Filter the listing below, copying every line in which the word "objects" appears.

--- Start ---

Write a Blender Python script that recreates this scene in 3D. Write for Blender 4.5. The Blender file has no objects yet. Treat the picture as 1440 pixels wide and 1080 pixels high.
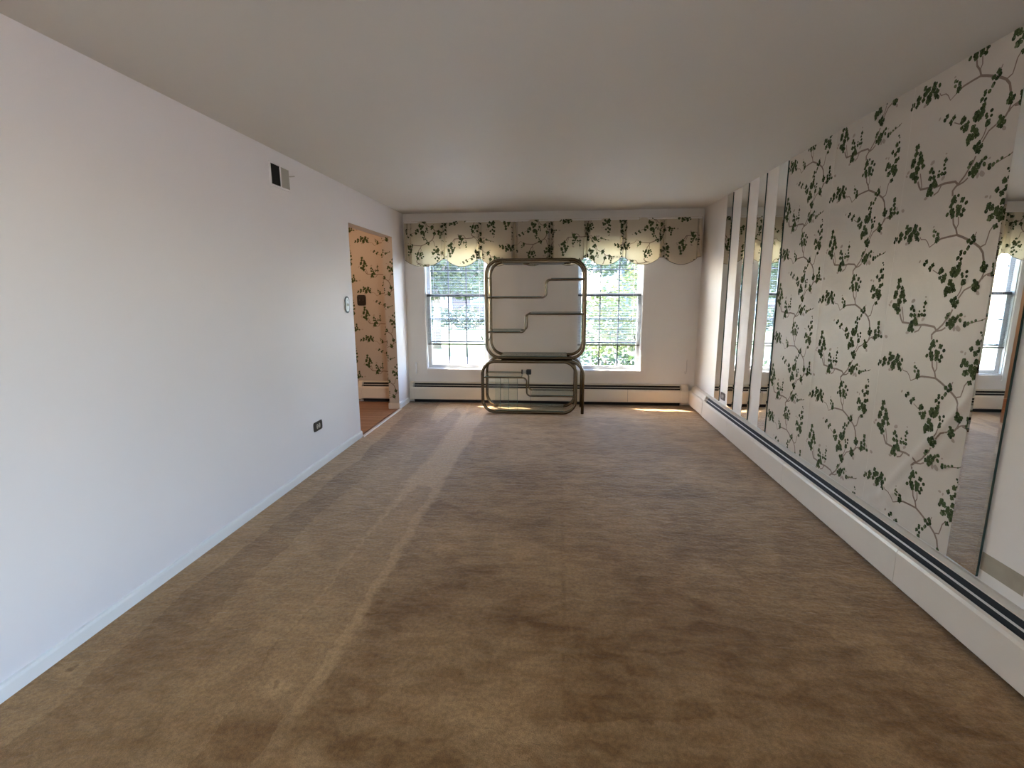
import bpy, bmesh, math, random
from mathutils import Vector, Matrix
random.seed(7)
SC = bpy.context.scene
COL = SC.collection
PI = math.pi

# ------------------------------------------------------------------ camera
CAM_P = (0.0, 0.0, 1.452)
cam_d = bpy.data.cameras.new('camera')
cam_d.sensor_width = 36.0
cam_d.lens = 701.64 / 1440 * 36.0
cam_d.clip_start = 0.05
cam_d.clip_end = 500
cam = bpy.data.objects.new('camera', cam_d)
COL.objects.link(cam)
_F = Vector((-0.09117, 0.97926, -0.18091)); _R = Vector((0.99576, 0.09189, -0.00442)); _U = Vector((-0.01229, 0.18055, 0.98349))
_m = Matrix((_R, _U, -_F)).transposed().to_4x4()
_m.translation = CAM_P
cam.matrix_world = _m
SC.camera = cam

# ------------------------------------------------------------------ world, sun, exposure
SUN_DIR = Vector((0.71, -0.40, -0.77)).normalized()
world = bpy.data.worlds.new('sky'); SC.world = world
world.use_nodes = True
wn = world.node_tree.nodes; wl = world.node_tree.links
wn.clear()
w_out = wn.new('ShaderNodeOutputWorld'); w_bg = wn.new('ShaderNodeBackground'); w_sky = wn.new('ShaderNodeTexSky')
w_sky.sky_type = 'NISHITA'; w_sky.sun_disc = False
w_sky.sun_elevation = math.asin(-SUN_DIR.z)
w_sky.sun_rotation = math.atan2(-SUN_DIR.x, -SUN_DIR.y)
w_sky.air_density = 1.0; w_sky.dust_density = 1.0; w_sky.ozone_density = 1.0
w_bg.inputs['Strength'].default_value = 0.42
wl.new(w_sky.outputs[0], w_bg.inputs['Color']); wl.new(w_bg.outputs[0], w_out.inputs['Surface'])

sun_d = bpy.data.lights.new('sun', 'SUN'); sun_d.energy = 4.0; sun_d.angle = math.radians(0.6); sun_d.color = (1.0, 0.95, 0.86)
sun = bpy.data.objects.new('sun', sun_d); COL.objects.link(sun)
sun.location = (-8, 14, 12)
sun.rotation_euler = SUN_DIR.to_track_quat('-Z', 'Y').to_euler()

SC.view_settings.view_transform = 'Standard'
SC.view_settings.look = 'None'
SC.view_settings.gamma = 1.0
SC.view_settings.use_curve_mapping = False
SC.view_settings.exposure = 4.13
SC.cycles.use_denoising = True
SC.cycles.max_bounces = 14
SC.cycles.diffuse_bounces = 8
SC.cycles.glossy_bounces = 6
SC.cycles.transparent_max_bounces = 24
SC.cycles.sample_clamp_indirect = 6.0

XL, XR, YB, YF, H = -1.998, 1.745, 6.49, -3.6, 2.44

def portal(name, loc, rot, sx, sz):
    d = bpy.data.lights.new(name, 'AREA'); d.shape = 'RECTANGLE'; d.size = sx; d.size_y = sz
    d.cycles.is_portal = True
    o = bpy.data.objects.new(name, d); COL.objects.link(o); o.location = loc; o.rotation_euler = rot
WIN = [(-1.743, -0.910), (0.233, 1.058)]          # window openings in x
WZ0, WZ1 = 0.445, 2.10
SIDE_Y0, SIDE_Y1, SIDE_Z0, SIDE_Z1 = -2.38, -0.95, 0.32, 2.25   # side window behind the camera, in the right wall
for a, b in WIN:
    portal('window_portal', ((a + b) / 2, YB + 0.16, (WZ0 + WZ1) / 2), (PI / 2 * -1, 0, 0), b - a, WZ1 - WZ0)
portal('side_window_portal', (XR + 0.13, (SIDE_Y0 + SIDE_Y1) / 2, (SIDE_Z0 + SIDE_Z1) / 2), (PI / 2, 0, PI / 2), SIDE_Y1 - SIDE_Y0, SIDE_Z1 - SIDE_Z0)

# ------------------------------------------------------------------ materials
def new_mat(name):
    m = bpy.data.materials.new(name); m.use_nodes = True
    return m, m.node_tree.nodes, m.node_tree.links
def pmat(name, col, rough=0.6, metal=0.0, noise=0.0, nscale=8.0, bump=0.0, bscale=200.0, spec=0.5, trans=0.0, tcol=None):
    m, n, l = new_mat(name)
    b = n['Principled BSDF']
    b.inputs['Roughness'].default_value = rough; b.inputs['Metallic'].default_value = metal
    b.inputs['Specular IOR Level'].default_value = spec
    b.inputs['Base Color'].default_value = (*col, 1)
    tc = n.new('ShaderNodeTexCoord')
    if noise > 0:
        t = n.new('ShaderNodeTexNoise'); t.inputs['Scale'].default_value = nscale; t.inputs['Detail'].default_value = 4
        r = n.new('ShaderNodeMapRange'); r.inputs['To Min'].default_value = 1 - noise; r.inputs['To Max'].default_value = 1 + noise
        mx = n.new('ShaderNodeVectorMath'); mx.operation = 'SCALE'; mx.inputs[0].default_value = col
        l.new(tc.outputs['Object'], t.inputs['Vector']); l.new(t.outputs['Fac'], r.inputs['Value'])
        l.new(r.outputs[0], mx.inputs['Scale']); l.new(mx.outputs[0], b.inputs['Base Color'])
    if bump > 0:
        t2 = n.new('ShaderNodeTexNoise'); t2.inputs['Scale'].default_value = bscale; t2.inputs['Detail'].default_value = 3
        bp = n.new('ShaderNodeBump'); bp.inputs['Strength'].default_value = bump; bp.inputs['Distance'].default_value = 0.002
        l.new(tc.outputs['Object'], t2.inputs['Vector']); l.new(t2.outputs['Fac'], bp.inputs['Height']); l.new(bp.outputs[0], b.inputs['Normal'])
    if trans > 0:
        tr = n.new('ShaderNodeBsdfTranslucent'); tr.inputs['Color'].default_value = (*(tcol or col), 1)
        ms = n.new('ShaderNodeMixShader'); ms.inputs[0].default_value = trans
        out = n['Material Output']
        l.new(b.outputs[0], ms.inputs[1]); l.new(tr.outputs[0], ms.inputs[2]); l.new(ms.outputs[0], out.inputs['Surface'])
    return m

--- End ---

• **FINISHED ANSWER**:
Write a Blender Python script that recreates this scene in 3D. Write for Blender 4.5. The Blender file has no objects yet. Treat the picture as 1440 pixels wide and 1080 pixels high.
cam = bpy.data.objects.new('camera', cam_d)
COL.objects.link(cam)
sun = bpy.data.objects.new('sun', sun_d); COL.objects.link(sun)
    o = bpy.data.objects.new(name, d); COL.objects.link(o); o.location = loc; o.rotation_euler = rot